Case STudy

Aerospace Supplier Targets 1,200 Hours Recovered Annually with Structured Supplier Collaboration

Company Snapshot

Profile: Aerospace and defense equipment manufacturer

Products: Precision components and subassemblies for civil and military aviation programs

Location: Production site in eastern France

Scale: ~4,000 purchase order lines managed annually across the supplier network

Context: ERP-connected production environment with supplier coordination previously managed through email and manual processes

The Situation

The site managed a significant volume of supplier interactions — coordinating purchase order confirmations, delivery updates, and quantity changes across its supplier network. Before the project, this coordination relied on emails, spreadsheets, and manual ERP updates.

Buyers had to manually track confirmations, follow up with suppliers, consolidate responses, and re-enter data into the ERP. Discrepancies triggered back-and-forth between Logistics, Planning, Quality, and Procurement — but the time spent resolving them wasn't tracked anywhere. The process wasn't fundamentally broken, but it was fragmented, reactive, and invisible at scale. With approximately 4,000 purchase order lines per year and 5 buyers involved in coordination, administrative variability was becoming measurable — and costly.

The Challenge

Scattered order follow-up. Order tracking lived in emails and Excel files. There was no real-time visibility into supplier confirmations or delivery status.

Manual data re-entry. Supplier updates had to be manually transcribed into the ERP, creating errors and delays. About 3% of receptions required additional clarification — roughly 120 cases per year triggering investigation cycles.

No proactive alerts. Buyers lacked automated reminders for delayed or unconfirmed orders. There was no structured way for suppliers to request changes in price, quantity, or delivery date.

Poor visibility into the order backlog. Collaboration remained reactive and difficult to trace. The team had no consolidated view of the full supplier order book — limiting their ability to anticipate supply disruptions.

The Approach

Rather than launching a large transformation program, the team deployed a supplier collaboration portal — a centralized layer between suppliers and the internal procurement team, connected to the existing ERP.

Structured supplier interface. Suppliers can now confirm or request changes to order lines (date, quantity, price) through a shared portal. Real-time visibility on confirmation status and delivery commitments replaced email threads.

Automated reminders and alerts. Pending responses trigger automatic notifications. Centralized comments and traceable communication replaced scattered email chains.

Consolidated order book visibility. Buyers now have a real-time view of the full supplier order backlog — enabling proactive management rather than reactive firefighting.

Progressive rollout. The project followed a pilot-first approach: process mapping, workflow definition, portal configuration, pilot with selected suppliers, then gradual extension to the wider supplier base. No ERP replacement — just structure layered on top.

The Results

Based on conservative modeling of the operational scope (4,000 purchase order lines, 5 buyers), the portal is expected to deliver significant efficiency gains as adoption matures.

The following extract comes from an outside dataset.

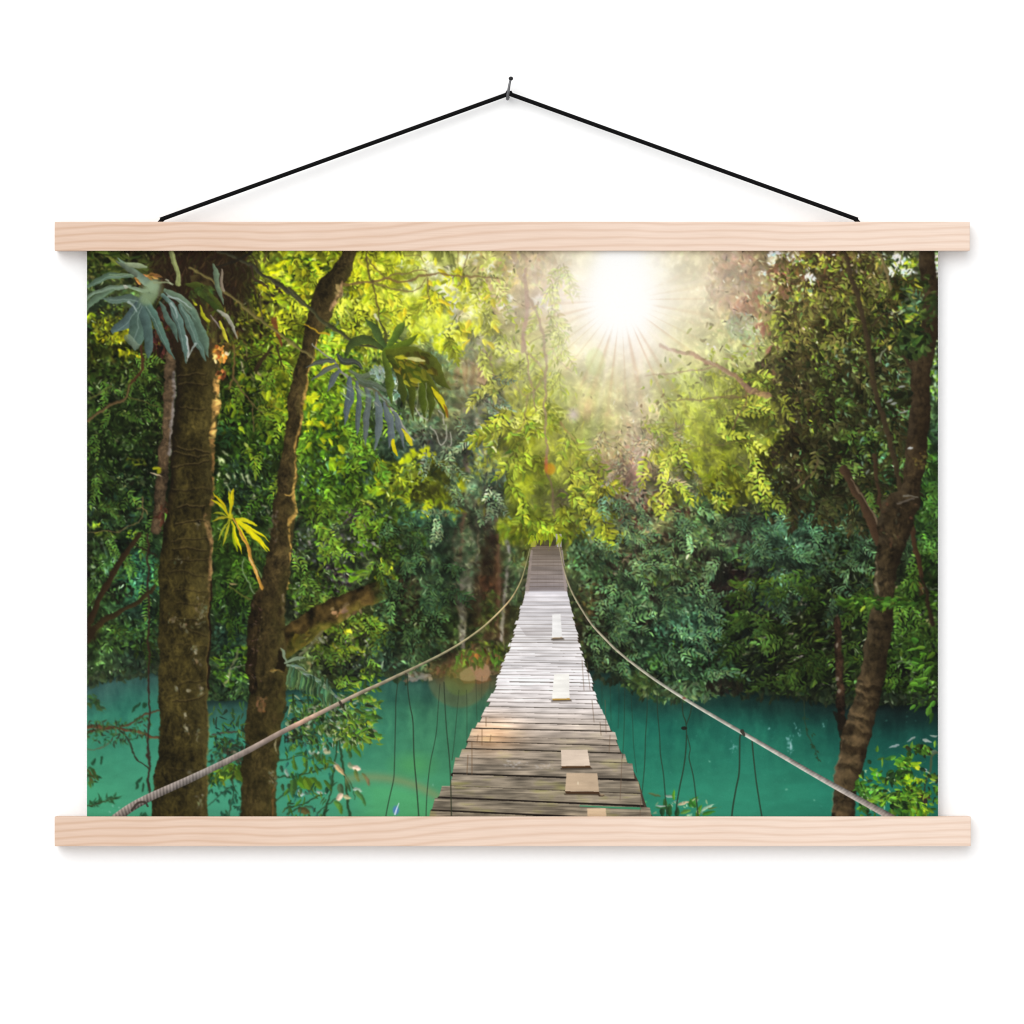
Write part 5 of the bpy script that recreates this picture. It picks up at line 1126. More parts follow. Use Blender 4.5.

Targeting 1,200 hours recovered annually. The ROI model projects approximately 400 hours in administrative time savings (6 minutes per order line), 240 hours in avoided data correction cycles, 240 hours from eliminated Excel tracking, and 320 hours from faster supplier response cycles through structured interface and automated reminders.

Additional operational value. These projections capture direct administrative efficiency only. The larger value lies in catching supplier delays before they disrupt production schedules, avoiding expediting costs, and reducing the ripple effects of late deliveries.

Early operational shift already visible. Even in early deployment, supplier confirmations flow through a structured interface rather than email threads. Communication history is becoming traceable. As supplier adoption grows, the full efficiency gains will materialize — with buyers spending less time firefighting and more time on proactive supplier management.

What's Next

Scaling across sites. The deployment serves as a foundation for scaling supplier collaboration across the organization, with standardized practices that can replicate to additional teams and sites.

Expanding use cases. Additional workflows beyond supplier order tracking are under consideration — extending the structured collaboration model to other procurement processes.

Key Takeaway

An aerospace supplier is proving that meaningful supply chain efficiency gains don't require an ERP overhaul. By structuring the collaboration layer between buyers and suppliers, the team is targeting 1,200 hours recovered annually — while improving visibility, traceability, and the ability to anticipate disruptions before they hit production.